Ilustrasi/net
RIAU1.COM - Dewan Pers menilai langkah Ikatan Wartawan Hukum (Iwakum) mengajukan uji materi atau judicial review Pasal 8 dan penjelasan Undang-Undang Nomor 40 Tahun 1999 tentang Pers ke Mahkamah Konstitusi (MK) termasuk inisiatif positif. Pengujian itu dinilai dapat mencegah multitafsir UU Pers.
Hal itu disampaikan anggota Dewan Pers, Abdul Manan dalam diskusi publik Iwakum bertajuk “Judicial Review UU Pers: Menjaga Kebebasan Pers dan Kepastian Hukum Jurnalis” di Walking Drums, Jakarta Selatan, Sabtu (6/9/2025).
“Saya melihat bahwa yang dilakukan Iwakum dengan JR (judicial review) Pasal 8 itu inisiatif yang baik karena mencoba memperjelas tafsir dari Pasal 8 yang memang menurut saya sangat multitafsir,” kata Manan yang dimuat Republika.
Manan memandang Pasal 8 dan penjelasannya hanya menyebut wartawan mendapat perlindungan hukum tanpa menjelaskan secara rinci bentuk perlindungan tersebut.
“Karena terlalu abstrak, orang tidak langsung dapat memahaminya. Perlindungan itu seharusnya dilakukan polisi ketika melihat wartawan dihalang-halangi, dilarang bersiaran, atau dirampas alatnya,” ujar Manan.
Meski demikian, Manan menilai ironisnya justru aparat kepolisian yang kerap bertindak represif."Polisi bukan melindungi, tapi malah diduga melakukan kekerasan,” lanjut Manan.
Oleh karena itu, Manan berharap hakim MK berani memberikan tafsir lebih detail mengenai pasal 8 UU Pers. “Kalau tafsir lebih jelas, aparat penegak hukum maupun negara, baik eksekutif, yudikatif, maupun legislatif, bisa lebih memahami apa yang harus dilakukan untuk melindungi wartawan,” ujar Manan.
Sebelumnya, Iwakum mengajukan judicial review terhadap Pasal 8 UU Pers ke MK. Permohonan tersebut diajukan melalui tim hukum yang terdiri dari Viktor Santoso Tandiasa, Nikita Johanie, Raihan Nugroho, Agustine Pentrantoni Penau, dan Didi Supandi.

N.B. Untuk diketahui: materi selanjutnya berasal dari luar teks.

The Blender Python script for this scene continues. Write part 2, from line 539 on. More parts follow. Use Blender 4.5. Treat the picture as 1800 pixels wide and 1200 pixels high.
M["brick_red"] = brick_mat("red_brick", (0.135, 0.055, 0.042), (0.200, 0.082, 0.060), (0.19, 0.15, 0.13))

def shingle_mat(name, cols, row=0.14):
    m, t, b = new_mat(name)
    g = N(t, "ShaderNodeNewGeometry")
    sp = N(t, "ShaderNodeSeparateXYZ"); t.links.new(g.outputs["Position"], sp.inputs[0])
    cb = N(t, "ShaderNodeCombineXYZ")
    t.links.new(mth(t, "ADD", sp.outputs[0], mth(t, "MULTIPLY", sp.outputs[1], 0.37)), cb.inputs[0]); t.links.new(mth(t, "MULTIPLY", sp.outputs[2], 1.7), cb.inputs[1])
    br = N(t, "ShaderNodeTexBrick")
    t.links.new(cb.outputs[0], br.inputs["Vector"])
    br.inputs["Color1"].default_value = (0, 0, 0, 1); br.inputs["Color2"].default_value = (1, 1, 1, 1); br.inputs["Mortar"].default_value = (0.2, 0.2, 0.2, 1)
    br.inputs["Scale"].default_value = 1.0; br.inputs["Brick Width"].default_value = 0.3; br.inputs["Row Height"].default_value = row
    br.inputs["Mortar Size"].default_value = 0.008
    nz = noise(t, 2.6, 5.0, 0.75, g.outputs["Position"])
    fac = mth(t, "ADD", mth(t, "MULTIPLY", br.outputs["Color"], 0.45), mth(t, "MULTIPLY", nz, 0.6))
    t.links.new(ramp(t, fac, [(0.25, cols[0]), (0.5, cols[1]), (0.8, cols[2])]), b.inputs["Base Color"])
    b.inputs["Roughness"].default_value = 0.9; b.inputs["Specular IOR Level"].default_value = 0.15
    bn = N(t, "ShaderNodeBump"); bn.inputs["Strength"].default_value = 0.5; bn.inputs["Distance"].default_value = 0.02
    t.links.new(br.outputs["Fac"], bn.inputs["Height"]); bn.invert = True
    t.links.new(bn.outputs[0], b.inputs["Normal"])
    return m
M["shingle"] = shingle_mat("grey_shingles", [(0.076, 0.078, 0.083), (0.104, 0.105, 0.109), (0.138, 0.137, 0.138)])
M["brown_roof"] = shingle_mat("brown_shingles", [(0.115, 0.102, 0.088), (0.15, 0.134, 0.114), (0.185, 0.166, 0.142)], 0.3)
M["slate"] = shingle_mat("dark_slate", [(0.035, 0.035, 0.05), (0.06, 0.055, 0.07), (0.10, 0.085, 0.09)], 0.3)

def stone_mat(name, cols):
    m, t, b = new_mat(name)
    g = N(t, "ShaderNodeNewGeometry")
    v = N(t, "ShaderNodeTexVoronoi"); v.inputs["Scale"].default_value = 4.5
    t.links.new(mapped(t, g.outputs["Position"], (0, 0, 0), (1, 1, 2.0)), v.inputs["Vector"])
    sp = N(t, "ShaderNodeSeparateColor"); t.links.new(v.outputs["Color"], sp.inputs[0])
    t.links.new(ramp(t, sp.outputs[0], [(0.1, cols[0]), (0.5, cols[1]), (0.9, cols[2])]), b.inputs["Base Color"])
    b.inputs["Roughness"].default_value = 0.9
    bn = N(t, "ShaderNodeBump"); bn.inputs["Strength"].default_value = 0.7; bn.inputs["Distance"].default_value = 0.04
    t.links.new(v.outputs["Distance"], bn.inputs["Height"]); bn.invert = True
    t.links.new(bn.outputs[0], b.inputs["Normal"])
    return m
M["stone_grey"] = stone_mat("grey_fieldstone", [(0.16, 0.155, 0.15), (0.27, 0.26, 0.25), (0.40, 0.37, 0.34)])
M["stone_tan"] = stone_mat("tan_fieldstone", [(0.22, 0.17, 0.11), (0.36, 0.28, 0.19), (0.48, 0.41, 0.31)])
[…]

“Rumusan norma perlindungan hukum dalam Pasal 8 UU Pers masih sangat multitafsir. Tidak dijelaskan perlindungan seperti apa yang diberikan pemerintah dan masyarakat kepada wartawan,” kata Viktor.
Victor menilai ketidakjelasan ini membuka peluang kriminalisasi hingga gugatan perdata terhadap wartawan atas karya jurnalistik. Dalam permohonannya, Iwakum meminta MK menyatakan Pasal 8 UU Pers dan penjelasannya bertentangan dengan UUD 1945 serta tidak mempunyai kekuatan hukum mengikat sepanjang tidak dimaknai sebagai:
"Tindakan kepolisian dan gugatan perdata tidak dapat dilakukan terhadap wartawan dalam menjalankan profesinya berdasarkan kode etik pers. Pemanggilan, pemeriksaan, penggeledahan, penangkapan, dan penahanan terhadap wartawan hanya dapat dilakukan setelah mendapat izin dari Dewan Pers".